Why are owners so interested in limiting amateur spending? The answer is often packaged in bullshit, and if you wipe enough manure off the explanation, you can read something about a desire to redistribute money from unproven prospects to established players. This explanation often plays surprisingly well with casual fans, who can be misled into thinking that a $500,000 investment is more than a drop in the ocean of cash flowing through Major League Baseball. The real reason comes back to the old axiom of 'why pay someone two dollars when I can legislate rules requiring me to pay only one?'
It is in this desire to save money that the Mariners find their already muddied situation blackened further. With an aging core and a poor farm system, the 2016 M's are neither clear contenders nor positioned well for a rebuild. New GM Jerry Dipoto wants to build the club to win now, and if rumors are true, he has plenty of money to spend. But that money will probably cost the Mariners a badly needed opportunity to add impact talent to their system, and possibly their second round pick as well, if they sign two players who declined a qualifying offer this offseason. It would be a harsh punishment for a team that hasn't been to the playoffs since 2001, one with only three winning seasons in the last 12 years.

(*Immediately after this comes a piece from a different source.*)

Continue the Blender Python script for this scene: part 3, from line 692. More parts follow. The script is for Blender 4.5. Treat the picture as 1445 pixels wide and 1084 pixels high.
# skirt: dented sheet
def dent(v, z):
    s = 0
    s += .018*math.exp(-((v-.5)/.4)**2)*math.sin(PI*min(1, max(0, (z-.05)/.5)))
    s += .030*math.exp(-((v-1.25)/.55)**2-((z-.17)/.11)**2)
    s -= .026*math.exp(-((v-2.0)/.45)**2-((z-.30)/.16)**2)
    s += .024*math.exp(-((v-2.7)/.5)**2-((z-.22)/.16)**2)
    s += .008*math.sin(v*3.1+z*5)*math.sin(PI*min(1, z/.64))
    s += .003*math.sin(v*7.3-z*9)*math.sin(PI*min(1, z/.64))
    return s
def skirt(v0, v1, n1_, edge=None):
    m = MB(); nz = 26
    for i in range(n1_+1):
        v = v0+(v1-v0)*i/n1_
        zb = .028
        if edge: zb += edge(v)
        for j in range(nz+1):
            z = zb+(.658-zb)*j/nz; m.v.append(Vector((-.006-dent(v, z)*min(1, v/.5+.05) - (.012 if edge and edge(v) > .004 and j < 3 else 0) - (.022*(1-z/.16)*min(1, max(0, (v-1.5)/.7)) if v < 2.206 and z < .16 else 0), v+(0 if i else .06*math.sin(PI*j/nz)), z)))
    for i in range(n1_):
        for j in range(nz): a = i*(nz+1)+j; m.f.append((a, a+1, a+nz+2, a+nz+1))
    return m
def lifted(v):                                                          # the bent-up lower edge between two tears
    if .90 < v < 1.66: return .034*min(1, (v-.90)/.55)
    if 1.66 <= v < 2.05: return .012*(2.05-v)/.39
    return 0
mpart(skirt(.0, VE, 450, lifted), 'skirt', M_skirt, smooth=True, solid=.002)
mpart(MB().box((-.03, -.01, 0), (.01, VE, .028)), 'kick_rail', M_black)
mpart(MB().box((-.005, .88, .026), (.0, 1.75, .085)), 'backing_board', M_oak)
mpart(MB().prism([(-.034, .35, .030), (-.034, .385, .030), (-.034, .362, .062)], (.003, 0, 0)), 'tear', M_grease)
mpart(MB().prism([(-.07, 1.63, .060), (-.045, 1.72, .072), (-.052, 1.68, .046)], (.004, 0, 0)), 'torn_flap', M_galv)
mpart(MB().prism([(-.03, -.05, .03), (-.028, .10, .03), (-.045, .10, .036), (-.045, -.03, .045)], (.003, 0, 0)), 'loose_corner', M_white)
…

Seen through the history of the draft and the prism of limiting spending on amateur talent, it becomes clear that the league willingly induced a considerable amount of gimmickry into the game to save a few bucks through the draft and free agency. Mediocre teams have an incentive to lose games for more draft pool money. Fans, with the best longterm interests of their club at heart, root for losses instead of wins. A team with a middling payroll and the longest postseason drought in the league is subject to forfeiting their first rounder in the name of competitive balance.
Don't buy it. For baseball, the Mariners situation is not a bug, but rather a feature of the new system. If the Mariners lose their first rounder, it will have nothing to do with leveling the playing field and everything to do with billionaires conspiring to cheat players out of their market value.